Hilary Mantel is one of my favourite living authors, and one of her previous historical novels, “A Place of Greater Safety” is in the running for being my favourite book of all time (if you are at all interested in the French Revolution, read it, she brings the era to life like no one I have ever read.)

This time, she’s writing about the Tudor era, and in particular about Henry VIII and his chief advisor, Thomas Cromwell (and his cut throat rise to power).  The timing is perfect. We’ve had TV series recently about the Tudors, to tie in with the 500th anniversary of Henry VIIIs death. And C J Sansom’s amazing historical murder mysteries, set in precisely this era, have been huge best sellers in the UK.  (Also highly recommended if you are a fan of the genre.)

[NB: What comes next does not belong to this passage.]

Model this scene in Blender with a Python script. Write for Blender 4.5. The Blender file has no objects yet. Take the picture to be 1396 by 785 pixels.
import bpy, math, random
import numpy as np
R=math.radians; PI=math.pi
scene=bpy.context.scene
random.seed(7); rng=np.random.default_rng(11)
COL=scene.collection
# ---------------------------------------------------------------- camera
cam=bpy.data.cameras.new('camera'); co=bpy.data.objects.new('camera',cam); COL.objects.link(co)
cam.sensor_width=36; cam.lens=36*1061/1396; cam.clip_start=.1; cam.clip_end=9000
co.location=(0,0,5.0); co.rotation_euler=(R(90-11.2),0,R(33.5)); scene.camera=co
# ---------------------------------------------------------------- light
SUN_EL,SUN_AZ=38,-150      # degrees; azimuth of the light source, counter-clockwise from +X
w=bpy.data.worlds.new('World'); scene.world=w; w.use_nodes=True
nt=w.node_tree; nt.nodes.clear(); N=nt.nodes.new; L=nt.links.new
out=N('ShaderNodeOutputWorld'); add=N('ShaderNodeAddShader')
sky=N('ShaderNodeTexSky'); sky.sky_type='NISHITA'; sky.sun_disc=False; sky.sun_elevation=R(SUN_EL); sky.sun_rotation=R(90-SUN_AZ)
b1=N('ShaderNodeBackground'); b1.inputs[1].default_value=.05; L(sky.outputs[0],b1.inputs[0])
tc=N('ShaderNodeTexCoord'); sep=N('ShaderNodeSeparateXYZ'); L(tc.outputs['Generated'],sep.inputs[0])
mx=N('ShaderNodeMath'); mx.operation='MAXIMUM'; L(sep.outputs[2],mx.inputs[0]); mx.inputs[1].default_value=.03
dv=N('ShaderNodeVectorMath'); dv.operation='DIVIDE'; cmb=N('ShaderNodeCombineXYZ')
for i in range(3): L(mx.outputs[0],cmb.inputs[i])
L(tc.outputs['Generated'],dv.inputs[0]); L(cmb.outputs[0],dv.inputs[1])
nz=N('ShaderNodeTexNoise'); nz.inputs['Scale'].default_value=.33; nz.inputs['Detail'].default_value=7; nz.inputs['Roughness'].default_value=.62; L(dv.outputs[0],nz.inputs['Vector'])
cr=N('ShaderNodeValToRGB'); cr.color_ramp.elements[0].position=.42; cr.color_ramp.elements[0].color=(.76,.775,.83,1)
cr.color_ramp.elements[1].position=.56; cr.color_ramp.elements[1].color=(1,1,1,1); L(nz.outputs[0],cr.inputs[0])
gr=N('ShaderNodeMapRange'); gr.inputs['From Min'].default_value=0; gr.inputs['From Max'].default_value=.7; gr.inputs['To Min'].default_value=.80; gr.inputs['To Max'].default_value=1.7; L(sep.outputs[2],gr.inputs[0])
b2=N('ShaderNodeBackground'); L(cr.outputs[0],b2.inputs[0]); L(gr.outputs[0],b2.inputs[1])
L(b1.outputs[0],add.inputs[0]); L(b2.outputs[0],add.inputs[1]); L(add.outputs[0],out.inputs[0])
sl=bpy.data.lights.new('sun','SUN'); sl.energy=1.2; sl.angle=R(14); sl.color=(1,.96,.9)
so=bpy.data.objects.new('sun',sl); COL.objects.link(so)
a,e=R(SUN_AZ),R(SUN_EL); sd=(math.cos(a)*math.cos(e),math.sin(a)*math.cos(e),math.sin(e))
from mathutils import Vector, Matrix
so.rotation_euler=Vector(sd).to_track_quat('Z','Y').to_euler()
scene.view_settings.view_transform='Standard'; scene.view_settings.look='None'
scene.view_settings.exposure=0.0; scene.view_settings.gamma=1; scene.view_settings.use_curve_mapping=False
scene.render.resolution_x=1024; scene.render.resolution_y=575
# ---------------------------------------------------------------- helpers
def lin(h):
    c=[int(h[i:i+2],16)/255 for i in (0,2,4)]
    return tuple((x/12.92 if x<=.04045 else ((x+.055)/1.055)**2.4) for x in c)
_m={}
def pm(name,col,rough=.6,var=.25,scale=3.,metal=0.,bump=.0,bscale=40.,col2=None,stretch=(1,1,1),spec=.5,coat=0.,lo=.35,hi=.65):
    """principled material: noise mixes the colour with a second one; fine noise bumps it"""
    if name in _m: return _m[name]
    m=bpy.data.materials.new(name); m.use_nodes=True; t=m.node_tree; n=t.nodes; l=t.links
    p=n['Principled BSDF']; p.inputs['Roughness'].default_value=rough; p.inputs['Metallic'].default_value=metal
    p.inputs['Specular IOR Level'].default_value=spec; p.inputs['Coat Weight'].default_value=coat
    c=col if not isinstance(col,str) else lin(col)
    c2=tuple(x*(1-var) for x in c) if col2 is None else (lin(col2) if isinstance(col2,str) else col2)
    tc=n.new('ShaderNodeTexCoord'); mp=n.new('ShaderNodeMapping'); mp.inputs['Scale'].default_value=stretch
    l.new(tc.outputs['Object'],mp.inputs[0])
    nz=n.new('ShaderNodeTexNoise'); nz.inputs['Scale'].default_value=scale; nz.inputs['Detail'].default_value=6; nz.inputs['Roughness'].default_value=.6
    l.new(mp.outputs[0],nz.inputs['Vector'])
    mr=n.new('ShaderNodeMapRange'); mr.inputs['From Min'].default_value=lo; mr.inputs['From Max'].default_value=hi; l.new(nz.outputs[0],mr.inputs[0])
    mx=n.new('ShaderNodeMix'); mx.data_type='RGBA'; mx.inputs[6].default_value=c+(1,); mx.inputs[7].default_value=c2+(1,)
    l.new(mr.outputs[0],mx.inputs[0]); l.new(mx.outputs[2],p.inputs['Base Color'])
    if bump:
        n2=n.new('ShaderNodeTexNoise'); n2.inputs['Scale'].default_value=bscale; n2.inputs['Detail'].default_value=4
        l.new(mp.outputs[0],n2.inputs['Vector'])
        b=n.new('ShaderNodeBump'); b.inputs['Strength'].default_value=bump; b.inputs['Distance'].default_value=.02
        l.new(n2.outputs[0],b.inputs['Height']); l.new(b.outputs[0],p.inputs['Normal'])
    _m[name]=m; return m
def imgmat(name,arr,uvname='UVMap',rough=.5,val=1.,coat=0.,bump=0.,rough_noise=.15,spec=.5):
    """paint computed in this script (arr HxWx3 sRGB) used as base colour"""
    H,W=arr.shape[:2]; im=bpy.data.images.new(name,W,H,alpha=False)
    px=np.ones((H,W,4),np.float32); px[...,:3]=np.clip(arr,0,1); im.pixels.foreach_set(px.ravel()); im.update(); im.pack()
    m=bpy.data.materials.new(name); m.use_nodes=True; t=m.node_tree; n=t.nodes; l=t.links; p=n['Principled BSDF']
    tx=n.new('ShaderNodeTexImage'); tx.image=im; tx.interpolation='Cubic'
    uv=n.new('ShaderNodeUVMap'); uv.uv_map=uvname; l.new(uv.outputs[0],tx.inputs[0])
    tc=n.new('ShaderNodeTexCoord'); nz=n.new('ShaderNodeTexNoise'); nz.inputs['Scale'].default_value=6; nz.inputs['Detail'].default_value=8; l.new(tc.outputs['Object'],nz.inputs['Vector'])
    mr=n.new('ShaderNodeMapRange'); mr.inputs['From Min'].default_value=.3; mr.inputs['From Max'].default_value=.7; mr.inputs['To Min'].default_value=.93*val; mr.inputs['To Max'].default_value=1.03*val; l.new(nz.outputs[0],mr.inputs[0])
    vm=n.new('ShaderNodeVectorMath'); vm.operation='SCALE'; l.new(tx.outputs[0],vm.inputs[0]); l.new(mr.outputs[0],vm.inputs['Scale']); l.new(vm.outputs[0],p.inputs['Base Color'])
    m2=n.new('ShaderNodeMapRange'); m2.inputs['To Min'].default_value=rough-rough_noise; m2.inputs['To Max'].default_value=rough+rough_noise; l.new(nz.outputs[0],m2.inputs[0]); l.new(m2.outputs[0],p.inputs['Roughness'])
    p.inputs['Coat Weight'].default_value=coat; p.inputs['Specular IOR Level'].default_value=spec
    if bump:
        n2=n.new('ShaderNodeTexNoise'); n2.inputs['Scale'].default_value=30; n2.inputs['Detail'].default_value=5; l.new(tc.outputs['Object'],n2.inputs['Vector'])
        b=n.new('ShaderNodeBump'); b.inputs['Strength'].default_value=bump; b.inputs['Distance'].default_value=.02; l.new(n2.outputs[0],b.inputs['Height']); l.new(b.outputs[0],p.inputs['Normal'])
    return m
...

Mantel is a fantastic writer and I can’t wait to see how she’s treated the subject matter. I’m planning to work my way through the book this month and see how it goes. She made the Booker shortlist last year also but maybe this is going to be her year to shine.

In the Loop

The DVD of choice this week was a film I missed when it was in the cinemas. In the Loop is a smart political comedy about incompetent ministers, sweary scottish spin doctors, Anglo-American politics and war in Asia.

The Guardian called it the smartest, sharpest comedy of the year and they could very well be right. One of the least Hollywood films I have seen all year – it’s very sharp, surprisingly funny, and the characters are brilliantly drawn and characterised. Highly recommended if you like your satire razor-sharp and aren’t bothered by heavy swearing.

District 9

30 years ago, aliens made contact with Earth. And it’s been downhill all the way from there for the ‘prawns’. District 9 is real science fiction, all about ideas and speculation, rather than the flimsy excuse for high budget action scenes that Hollywood sci fi often presents.

It made me think. And that’s a common link with all of these games, books, and films.

Highly recommended, although it is rather visceral in parts (Peter Jackson’s influence, perhaps).